Big brother is watching - and plans to "create an economic graph that details all the skills required for every job for every global company in the global workforce." Fear not. The megagraph will be used only for good - "to lift and transform the global economy" and help people "realise the opportunities they are interested in". This is LinkedIn's vision and its $1.5bn acquisition this week of online educator Lynda.com is the next step in realising it.

How does this translate into a business strategy? LinkedIn users will be able to take Lynda courses to fill their skill gaps to do their job better, or to get a more interesting one. LinkedIn's professional network holds the CVs and job details of almost 350m people, along with users' web of professional connections and data on their job searches.

Lynda's online classes would increase a user's time on LinkedIn, which could mean more ad sales. Harnessing its user and company network, LinkedIn wants to become the market leader in online education, a $30bn addressable market, according to CFO Steven Sordello. The company has to find sources of substantial long-term growth from somewhere to justify a share price of at 60 times its 2016 earnings.

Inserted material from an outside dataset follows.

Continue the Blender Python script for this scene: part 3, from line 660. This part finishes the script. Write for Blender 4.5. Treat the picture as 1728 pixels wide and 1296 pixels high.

LinkedIn makes money from selling data to recruiters, premium user memberships and advertising (two-thirds, one-fifth and one-fifth of revenues respectively). While it has had strong growth - 25 per cent in users and 45 per cent in net revenues last year - LinkedIn faces increased competition from Facebook at work.

Lynda's price tag was 10 times last year's sales, roughly a 50 per cent premium to its latest private market valuation of around $1bn. Lynda's adjusted earnings margins are slender. Its courses need to succeed in engaging users the way LinkedIn hopes for it to have been money well spent. Shareholders are watching.